What Color is Your Orgasm? Sex-Positive Advice in Black and White
In many ways, learning to break sex-negativity down is linked to working to end other prejudices. Sex-negativity is used to enforce sexism every time a woman is insulted by being called a slut. The myth that people of African descent are hypersexual and are therefore less developed than those of European descent clearly depends on the idea that sex is bad. Every time we’re shocked that our elders are sexual beings, sex-negativity reinforces ageism and it’s certainly one of the roots of homophobia, which is based on some peoples’ sexuality not being within the allowed norms. While these examples are certainly over-simplified, it’s easy to see that sex-negativity is braided into all of our prejudices and conversely, our other prejudices inform and help define our sex-negativity, so it’s not surprising that working towards ending one requires working towards ending the others. Perhaps it’s more accurate to say that not working towards ending all of them limits how far we can work towards ending any of them.
~~”The Language of Sex Positivity,” The Electronic Journal of Human Sexuality, 7/6/2000
In the spirit of inclusion and identity–and, for publishing houses, the aura of diversity and, by extension, profit–authors of color, like Jewelle Gomez, Chrystos, Samuel Delaney, and David Mura, wrote erotica and joined in erotic-lit anthologies as well.

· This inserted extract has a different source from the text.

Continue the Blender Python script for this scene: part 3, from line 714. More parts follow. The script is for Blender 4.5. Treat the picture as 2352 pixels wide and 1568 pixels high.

A wide choice of erotica exists for almost every race/ethnicity (the classics On a Bed of Rice, Under the Pomegranate Tree: the Best New Latino Erotica, Caliente: The Best Erotic Writing in Latin American Fiction, and Erotique Noir/Black Erotica come to mind) and sexual orientation, gender, and proclivity. Norma Alarcon, Ana Castillo, and Cherrie Moraga edited The Sexuality of Latinas. Good Vibrations’ film company, Sexpositive Productions, released Please Don’t Stop: Lesbian Tips for Givin’ & Gettin’ It with cast of women of color.
Off the top of my head, I know of two African American women who are running sex-toy businesses and received regional and national press: Tami Brooks, owner of Huneypot Parties, and well, Zane.
When it comes to publishing advice for the sexually curious, however, for every Tristan Taormino and Dan Savage and ex-Nerve.com advice writers Em and Lo, there’s….
Okay, well, beyond Zane, there’s Dr. Hilda Hutcherson, a gynocologist and columnist for Essence and Glamour, who wrote Pleasure: A Woman’s Guide to Getting the Sex You Want, Need, and Deserve. And then there’s….
Exactly.
Why aren’t there more sex-positive sex advice columnists of color on the wider-syndicated and/or book-deal getting scale of Taormino, Savage, and Em and Lo?
I’m not just talking about the dime-a-dozen, dating-and-relationship advice columnists, the ones who tell a female reader to buy flowers or get some of the above-mentioned erotica for that Special Someone she’s interested in order to keep his attention. With few exceptions –and depending on the publication — dating-and-relationship advice is very hetero-centric and geared at women. I am looking for a columnist who provides all that, but one who also, say, gives advice on safer-sex practices for a stiletto-heel fetishist like Taormino. Or like Savage, who advised a newbie to anal sex struggling with how to tell her boyfriend she finds the act painful even though lubrication is used and he “takes his time” with her, to give the man a “consciousness-raising session that involves” her “doing the boyfriend’s ass with a dildo that’s roughly the same size as his dick.”
My first answer I have received in response to my questions is that the advice is applicable to everyone because we’re all sexual beings and, at some point, someone’s going to cover the question I’ve been dying to ask—or introduce me to a practice or another nugget of sexual information–in one of the major columns. The columnist’s race shouldn’t matter, right?
I saw that answer as naively colorblind.